Wednesday, March 25, 2015

Syracusa


Randy made the arrangements for our stay in the old town of Syracusa which is on Ortigia Island. We stayed in an ocean-front room at the Domus Mariae. It is run by Ursuline nuns, although most of our contacts were with Cinsia at the front desk. 

View from room!


Since we had only two nights, we focused on the museum and the old quary and theatre. 




Factoids:
While there were people in Sicily 2,000 B.C., Syracusa was founded as a Greek city in 733 B.C. 
The Athenians invaded and were defeated in 413 B.C. The victors held 7,000 Athenian enemies in the quarries for seven years in "appalling conditions."
Plato moved to Syracusa in 398 B.C. He called it a model utopian city. By some sources, it was the most important city in the world until the 10th century.
The Punic wars started about 264 B.C. with Syracusa falling to the Romans in 212 B.C.
St.
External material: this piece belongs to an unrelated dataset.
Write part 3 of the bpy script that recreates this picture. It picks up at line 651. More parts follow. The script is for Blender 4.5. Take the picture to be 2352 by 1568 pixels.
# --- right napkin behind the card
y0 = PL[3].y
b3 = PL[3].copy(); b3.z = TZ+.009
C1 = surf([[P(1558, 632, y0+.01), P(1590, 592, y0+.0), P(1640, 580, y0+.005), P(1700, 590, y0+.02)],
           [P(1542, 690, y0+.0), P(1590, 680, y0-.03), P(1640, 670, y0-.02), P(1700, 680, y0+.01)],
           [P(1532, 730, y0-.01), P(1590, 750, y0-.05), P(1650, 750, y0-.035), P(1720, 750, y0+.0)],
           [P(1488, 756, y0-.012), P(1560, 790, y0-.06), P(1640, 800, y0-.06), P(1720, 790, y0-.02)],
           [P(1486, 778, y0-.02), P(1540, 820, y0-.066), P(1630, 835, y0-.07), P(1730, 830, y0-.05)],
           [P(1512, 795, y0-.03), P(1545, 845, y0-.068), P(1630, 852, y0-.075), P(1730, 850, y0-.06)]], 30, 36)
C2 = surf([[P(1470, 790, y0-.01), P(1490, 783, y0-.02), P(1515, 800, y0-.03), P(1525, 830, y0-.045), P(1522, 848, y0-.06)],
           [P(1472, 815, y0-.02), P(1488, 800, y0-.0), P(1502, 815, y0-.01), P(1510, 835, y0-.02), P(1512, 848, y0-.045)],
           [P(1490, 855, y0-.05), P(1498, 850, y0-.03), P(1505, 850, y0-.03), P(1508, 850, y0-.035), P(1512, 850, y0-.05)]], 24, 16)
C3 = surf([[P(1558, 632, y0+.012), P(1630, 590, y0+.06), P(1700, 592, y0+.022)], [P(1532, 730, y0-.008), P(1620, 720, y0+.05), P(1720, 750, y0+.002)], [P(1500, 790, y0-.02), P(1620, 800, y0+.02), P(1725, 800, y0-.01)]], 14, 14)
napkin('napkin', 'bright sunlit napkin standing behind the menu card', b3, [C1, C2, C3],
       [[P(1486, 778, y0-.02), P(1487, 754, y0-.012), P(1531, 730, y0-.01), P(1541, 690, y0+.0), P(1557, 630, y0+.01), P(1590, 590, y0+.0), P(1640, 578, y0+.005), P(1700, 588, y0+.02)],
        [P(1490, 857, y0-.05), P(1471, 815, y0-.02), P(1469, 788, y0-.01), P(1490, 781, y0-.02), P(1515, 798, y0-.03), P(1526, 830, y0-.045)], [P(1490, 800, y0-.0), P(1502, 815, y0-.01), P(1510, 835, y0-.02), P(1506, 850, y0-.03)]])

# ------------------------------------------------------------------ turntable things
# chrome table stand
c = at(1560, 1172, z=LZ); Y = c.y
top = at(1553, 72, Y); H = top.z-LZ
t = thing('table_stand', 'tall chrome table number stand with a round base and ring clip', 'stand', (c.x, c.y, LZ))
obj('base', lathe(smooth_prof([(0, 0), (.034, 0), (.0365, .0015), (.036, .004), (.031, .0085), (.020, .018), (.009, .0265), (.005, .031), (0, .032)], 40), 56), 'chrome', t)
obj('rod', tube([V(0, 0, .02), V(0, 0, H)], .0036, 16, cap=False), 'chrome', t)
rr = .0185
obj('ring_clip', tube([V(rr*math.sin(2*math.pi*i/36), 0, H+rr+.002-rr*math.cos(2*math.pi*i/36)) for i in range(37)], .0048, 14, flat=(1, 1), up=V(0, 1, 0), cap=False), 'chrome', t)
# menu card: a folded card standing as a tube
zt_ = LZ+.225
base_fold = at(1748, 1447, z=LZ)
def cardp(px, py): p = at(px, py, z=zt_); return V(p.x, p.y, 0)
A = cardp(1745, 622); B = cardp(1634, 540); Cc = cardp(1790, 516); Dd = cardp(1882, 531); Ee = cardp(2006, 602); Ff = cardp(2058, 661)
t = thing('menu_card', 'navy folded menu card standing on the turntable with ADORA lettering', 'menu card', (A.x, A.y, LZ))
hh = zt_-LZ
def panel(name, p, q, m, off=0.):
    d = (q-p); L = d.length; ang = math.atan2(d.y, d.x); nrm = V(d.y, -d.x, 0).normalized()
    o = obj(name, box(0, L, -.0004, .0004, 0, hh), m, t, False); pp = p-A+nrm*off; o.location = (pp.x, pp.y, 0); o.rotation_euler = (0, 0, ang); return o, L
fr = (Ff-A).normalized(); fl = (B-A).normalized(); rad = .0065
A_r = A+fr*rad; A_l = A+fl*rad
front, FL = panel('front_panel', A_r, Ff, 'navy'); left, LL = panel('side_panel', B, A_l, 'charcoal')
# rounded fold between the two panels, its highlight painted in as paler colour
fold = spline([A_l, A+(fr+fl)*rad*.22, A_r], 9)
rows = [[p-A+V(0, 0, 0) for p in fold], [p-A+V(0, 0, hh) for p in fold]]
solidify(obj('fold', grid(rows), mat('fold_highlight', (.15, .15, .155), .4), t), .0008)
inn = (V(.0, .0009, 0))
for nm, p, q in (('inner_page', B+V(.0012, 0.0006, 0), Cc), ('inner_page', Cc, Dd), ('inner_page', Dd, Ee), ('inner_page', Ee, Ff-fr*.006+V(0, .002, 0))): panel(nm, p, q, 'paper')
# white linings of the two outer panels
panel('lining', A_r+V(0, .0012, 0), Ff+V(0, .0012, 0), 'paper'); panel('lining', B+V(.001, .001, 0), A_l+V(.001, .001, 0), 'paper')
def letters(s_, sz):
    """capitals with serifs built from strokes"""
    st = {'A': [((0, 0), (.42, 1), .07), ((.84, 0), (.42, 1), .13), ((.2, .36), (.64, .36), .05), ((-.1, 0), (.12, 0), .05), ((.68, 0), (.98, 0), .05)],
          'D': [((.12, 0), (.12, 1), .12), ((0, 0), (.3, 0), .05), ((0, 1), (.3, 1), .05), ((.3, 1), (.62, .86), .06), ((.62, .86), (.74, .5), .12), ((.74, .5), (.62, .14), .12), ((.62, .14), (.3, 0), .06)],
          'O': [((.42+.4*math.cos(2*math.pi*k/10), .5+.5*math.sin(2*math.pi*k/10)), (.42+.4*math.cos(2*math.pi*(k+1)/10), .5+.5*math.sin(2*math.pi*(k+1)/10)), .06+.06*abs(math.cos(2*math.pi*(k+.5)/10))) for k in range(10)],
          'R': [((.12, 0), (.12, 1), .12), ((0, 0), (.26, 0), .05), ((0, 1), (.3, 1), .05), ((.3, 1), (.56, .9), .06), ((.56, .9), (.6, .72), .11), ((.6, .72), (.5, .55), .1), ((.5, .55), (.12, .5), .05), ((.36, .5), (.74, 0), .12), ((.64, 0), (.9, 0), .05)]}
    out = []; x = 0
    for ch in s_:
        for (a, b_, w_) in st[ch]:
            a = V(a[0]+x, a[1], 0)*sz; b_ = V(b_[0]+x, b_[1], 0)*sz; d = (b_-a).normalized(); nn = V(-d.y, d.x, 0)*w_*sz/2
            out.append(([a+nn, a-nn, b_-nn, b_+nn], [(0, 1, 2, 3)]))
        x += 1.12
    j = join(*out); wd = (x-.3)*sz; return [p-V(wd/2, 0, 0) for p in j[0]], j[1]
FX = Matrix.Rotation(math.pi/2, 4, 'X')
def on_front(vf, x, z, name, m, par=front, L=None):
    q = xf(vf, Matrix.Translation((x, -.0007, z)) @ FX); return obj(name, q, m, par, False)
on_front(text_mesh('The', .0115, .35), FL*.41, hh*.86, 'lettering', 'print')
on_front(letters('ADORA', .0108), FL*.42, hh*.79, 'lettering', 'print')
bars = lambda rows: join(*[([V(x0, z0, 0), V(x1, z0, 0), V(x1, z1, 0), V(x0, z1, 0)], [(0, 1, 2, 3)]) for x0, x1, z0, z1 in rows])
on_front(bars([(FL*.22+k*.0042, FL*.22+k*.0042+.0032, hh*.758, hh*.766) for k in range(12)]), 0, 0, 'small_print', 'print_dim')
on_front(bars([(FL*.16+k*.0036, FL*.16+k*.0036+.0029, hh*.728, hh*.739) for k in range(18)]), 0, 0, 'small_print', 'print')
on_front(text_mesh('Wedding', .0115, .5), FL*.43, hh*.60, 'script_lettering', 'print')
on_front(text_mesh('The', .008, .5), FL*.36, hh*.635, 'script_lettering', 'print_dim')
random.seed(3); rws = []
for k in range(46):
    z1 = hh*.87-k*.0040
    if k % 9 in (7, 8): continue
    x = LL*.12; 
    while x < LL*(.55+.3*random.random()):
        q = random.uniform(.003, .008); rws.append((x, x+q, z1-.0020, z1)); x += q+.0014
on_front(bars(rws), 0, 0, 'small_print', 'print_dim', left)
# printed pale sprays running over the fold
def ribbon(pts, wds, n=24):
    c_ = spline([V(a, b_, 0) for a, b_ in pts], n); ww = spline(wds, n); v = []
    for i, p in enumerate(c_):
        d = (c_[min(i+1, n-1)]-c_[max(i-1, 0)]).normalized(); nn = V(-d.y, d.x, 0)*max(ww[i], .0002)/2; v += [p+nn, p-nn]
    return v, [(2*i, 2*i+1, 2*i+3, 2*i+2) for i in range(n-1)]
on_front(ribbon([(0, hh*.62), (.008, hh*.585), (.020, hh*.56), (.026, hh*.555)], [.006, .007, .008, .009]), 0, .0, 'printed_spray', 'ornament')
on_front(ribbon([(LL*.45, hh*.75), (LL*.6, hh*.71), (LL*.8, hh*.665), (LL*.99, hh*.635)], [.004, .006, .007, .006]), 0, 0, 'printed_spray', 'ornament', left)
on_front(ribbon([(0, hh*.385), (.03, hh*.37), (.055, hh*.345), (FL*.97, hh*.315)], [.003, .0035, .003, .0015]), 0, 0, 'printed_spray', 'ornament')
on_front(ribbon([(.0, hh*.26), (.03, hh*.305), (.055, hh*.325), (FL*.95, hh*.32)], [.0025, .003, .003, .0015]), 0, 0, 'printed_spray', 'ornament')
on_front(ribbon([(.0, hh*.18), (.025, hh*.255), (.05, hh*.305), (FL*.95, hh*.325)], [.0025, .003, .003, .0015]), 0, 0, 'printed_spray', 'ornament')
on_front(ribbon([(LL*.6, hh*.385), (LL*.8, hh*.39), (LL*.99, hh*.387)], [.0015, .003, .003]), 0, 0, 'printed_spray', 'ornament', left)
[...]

Paul preached in Syracusa on his way to Rome in A.D. 59.
After the Roman Empire was split between east and west, Syracusa was the capital of the Byzantine Empire for a short time around 663 A.D., under Constans II.

Location, location, location explains the long line of conquerors: Corinthians, Greeks, Carthaginians (Phoenicians), Romans, Goths, Vandals, Ostrogoths, Byzatines,  Muslims (AKA Saracens), Normans (German/French), Spanish, French (Napoleon). Italy and Sicily were united in 1861 after an uprising led by Garibaldi from Piedmonte. Syracusa was bombed and captured once by the Allies and once by Luftwaffe in World War II.